Creo que he de decir, en primer lugar, que una de las cosas más graves de las que hoy en día sufre el catolicismo, particularmente en Francia -Ah, creo que podría decir lo mismo de todos los países- es que los católicos ya no se sienten orgullosos de su fe. Esta falta de orgullo, por desgracia, no es incompatible con una cierta satisfacción por todo lo que hacen o dicen los católicos, ni con un optimismo de buen tono que dice más con un partido que con la Iglesia. Lo que lamento es que en lugar de decir con toda sencillez lo que nosotros le debemos a la Iglesia y a nuestra fe, y en lugar de mostrar lo que nos proporcionan y lo que no hubiéramos logrado sin ambas, creemos que es de buena política o de buena táctica, por el propio interés de la Iglesia, hacer como si, después de todo, no nos distinguiéramos en nada de los demás. ¿Cuál es el mayor elogio que pueden esperar muchos de nosotros? ¿El mayor que el mundo les puede dar? «Es católico, pero es una persona realmente buena; ni parece que fuera católico». ¿No es exactamente lo contrario lo que habría que desear? No católicos que lleven su fe como si fuera una escarapela en su sombrero, sino que vehiculen de tal modo el catolicismo en su vida y en su trabajo diario que el incrédulo llegue a preguntarse qué fuerza secreta anima esa obra o esa vida, y que, cuando la descubra, se diga: «Es una persona muy buena, y ahora se por qué: porque es católico».

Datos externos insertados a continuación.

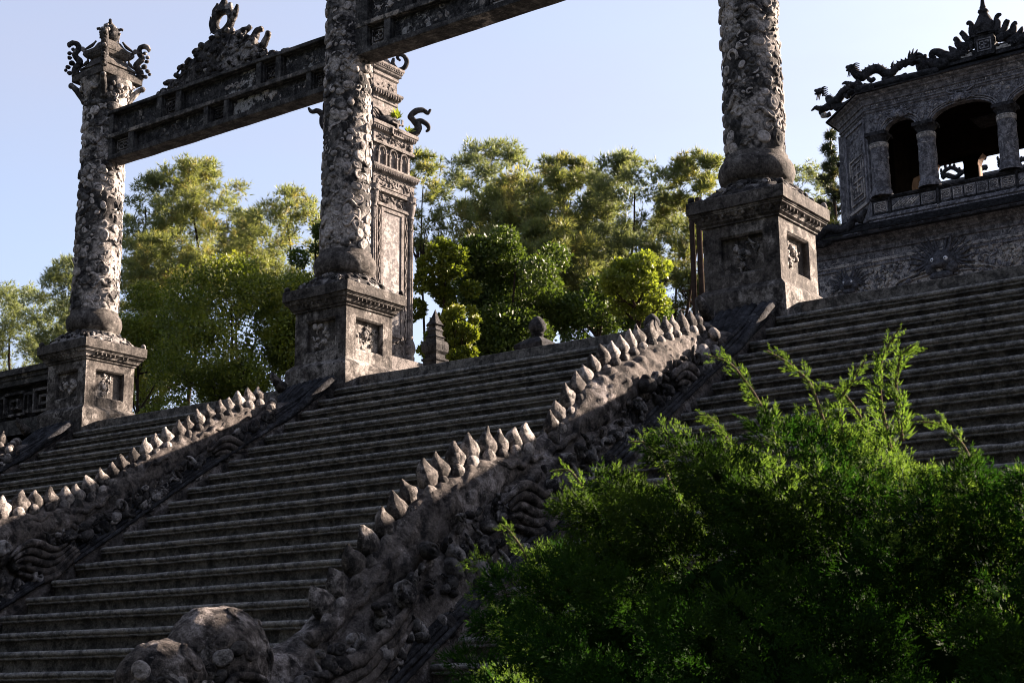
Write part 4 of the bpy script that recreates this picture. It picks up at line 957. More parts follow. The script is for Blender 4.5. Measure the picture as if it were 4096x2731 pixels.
mb = PB(); mb.tube([(.68,15.1,5.3),(.68,15.1,6.1),(.68,15.1,6.86)], [.085,.08,.08], 12); ppart(mb, 'side_column', 'pav', True)
# columns
colx = (1.92, 2.87, 4.40, 6.1)
for i, x in enumerate(colx):
    mb = PB(); rd = .172; P_ = []
    prof = [(.215,5.665),(.215,5.70),(.20,5.72),(.205,5.76),(.195,5.79),(.176,5.81)]+[(.176-.008*q, 5.81+.88*q) for q in np.linspace(0,1,26)]
    for q, z in prof:
        P_.append([(x+(q+(.012*noise.fractal(Vector((math.cos(t)*2.2+i*9, math.sin(t)*2.2, z*7)),1.,2.,4) if 5.82 < z < 6.68 else 0))*math.cos(t), 14.02+(q+(.012*noise.fractal(Vector((math.cos(t)*2.2+i*9, math.sin(t)*2.2, z*7)),1.,2.,4) if 5.82 < z < 6.68 else 0))*math.sin(t), z) for t in np.linspace(0, 2*math.pi, 36, endpoint=False)])
    mb.grid(np.array(P_)[:, ::-1], False, True); c_ = ppart(mb, 'column', 'pav', True)
    mb = PB(); mb.lathe([(.172,6.64),(.18,6.65),(.182,6.69),(.174,6.70),(.174,6.705),(.186,6.715),(.184,6.735),(.17,6.74)], x, 14.02, 26); ppart(mb, 'column_ring', 'patch', True)
    mb = PB(); mb.lathe([(.168,6.735),(.165,6.76),(.175,6.80),(.20,6.84),(.225,6.875)], x, 14.02, 26); mb.box(x-.205,x+.205,13.815,14.225,6.875,6.945); ppart(mb, 'capital', 'pav_dark')
    for j in range(26):
        t = r.uniform(-2.6,.2); z = r.uniform(5.86,6.6); pput('column_relief', r.choice(['ribbon0','ribbon2','petal','ribbon1']), 'pav_relief', (x+.168*math.cos(t), 14.02+.168*math.sin(t), z), (math.cos(t), math.sin(t), 0), r.uniform(-1,1), r.uniform(.03,.06), .6, .3)
# arch wall
def archwall(x0, x1, zt, arches, y, th, mtf, mti, name):
    """arches: (xa, xb, z spring, z crown)"""
    mb = PB(); mr = PB(); xs = x0
    def spr(A_, x):
        xa, xb, zs, zc = A_; k_ = abs((x-(xa+xb)/2)/((xb-xa)/2)); return zs+(zc-zs)*(1-min(1,k_)**2.1)**(1/2.0)
    for A_ in arches+[(x1,x1,0,0)]:
        if A_[0]-xs > 1e-4:
            zb_ = 6.945 if name == 'arch_wall' else 5.3
            mb.box(xs, A_[0], y, y+th, zb_, zt)
        if A_[1] > A_[0]:
            X = (A_[0]+A_[1])/2-(A_[1]-A_[0])/2*np.cos(np.linspace(0, math.pi, 22))
            for a_, b_ in zip(X[:-1], X[1:]):
                za, zb_ = spr(A_, a_), spr(A_, b_)
                mb.add([(a_,y,za),(b_,y,zb_),(b_,y,zt),(a_,y,zt),(a_,y+th,za),(b_,y+th,zb_),(b_,y+th,zt),(a_,y+th,zt)], [(0,1,2,3),(5,4,7,6),(3,2,6,7)])
                mr.add([(a_,y,za),(b_,y,zb_),(b_,y+th,zb_),(a_,y+th,za)], [(0,3,2,1)])
            if name != 'arch_wall':
                for xx, d in ((A_[0],1),(A_[1],-1)): mr.box(min(xx, xx+d*.002), max(xx, xx+d*.002), y, y+th, 5.3, A_[2])
        xs = A_[1]
    ppart(mb, name, mtf); ppart(mr, 'arch_soffit', mti, True)
arches = [(2.06,2.70,6.945,7.17),(2.99,4.21,6.945,7.215),(4.52,5.95,6.945,7.22),(6.25,7.65,6.945,7.22)]
archwall(XC, XE, 7.45, arches, 14.0, .16, 'pav', 'pav', 'arch_wall')
for xa, xb, zs, zc in arches:      # moulding round each arch with beads
    t = np.linspace(0, math.pi, 30); cx = (xa+xb)/2; hw = (xb-xa)/2
    for g_, rr in ((.0,.016),(.045,.012),(.09,.018)):
        mb = PB(); pth = []
        for q in t:
            k_ = -math.cos(q); zz = zs+(zc-zs)*(1-abs(k_)**2.1)**.5; pth.append((cx+k_*(hw+g_), 13.985, zz+g_*math.sin(q)))
        mb.tube(pth, rr, 6, up=(0,1,0)); ppart(mb, 'arch_moulding', 'pav_relief', True)
    for j in range(3):
        mb = PB(); 
        for q in range(3): mb.ball((xa-.06+r.uniform(-.04,.04), 13.97, zs+.04+.05*q), (.03,.03,.03), 7, 5)
    # mask over the crown
    mb = PB(); mb.ball((cx, 13.93, zc+.075), (.10,.07,.075), 14, 10); mb.ball((cx-.07,13.91,zc+.02), (.05,.05,.04), 8, 6); mb.ball((cx+.07,13.91,zc+.02), (.05,.05,.04), 8, 6)
    for s_ in (-1,1):
        for j in range(6):
            u = np.linspace(0,1,9); mb.tube([(cx+s_*(.08+.20*q), 13.96-.02*math.sin(q*3), zc+.01+.035*j+.06*q*math.sin(j+q*3)) for q in u], .020-.012*u, 6)
        for j in range(2):
            u = np.linspace(0,1,8); mb.tube([(cx+s_*(.05+.05*q+.03*j), 13.95, zc+.12+.12*q) for q in u], .018-.012*u, 6)
    mb.rough(.010, 14); ppart(mb, 'arch_mask', 'pav_relief', True)
for j in range(330):
    x = r.uniform(XC+.06, 5.2); z = r.uniform(6.98, 7.38); bad = False
    for xa, xb, zs, zc in arches:
        if xa-.05 < x < xb+.05:
            k_ = abs((x-(xa+xb)/2)/((xb-xa)/2)); 
            if z < zs+(zc-zs)*(1-min(1,k_)**2.1)**.5+.08: bad = True
    if bad: continue
    pput('frieze_scroll', r.choice(['ribbon1','ribbon0','petal','kidney','disc','ribbon2']), 'pav_relief', (x, 13.998, z), (0,-1,0), r.uniform(0,6), r.uniform(.025,.05), .8, .5)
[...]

Está muy bien dicho. Lo que Gilson decía ya hace bastantes años, se podría volver a decir ahora.

La religión católica, religión del Espíritu Santo

La religión cristiana es una religión del Espíritu Santo, la religión del amor y de la caridad. Es una religión que ha transformado al mundo. Antes reinaba el odio, el egoísmo, el orgullo y la búsqueda de los bienes de este mundo. Después de nuestro Señor, la ley de la caridad es la que impera en los corazones, y la gracia santificante es la que transforma los corazones y las almas. Entonces se vio cómo se desarrollaban cosas maravillosas en la cristiandad, como los conventos cubrieron toda la Europa cristiana. (…) Pues bien, hemos de pedir a Dios que nos mantenga en este espíritu de la cristiandad, o sea, en el espíritu del amor de nuestro Señor.

S.E.R. Mons. Marcel Lefebvre
Fragmentos tomados de su libro "La vida espiritual".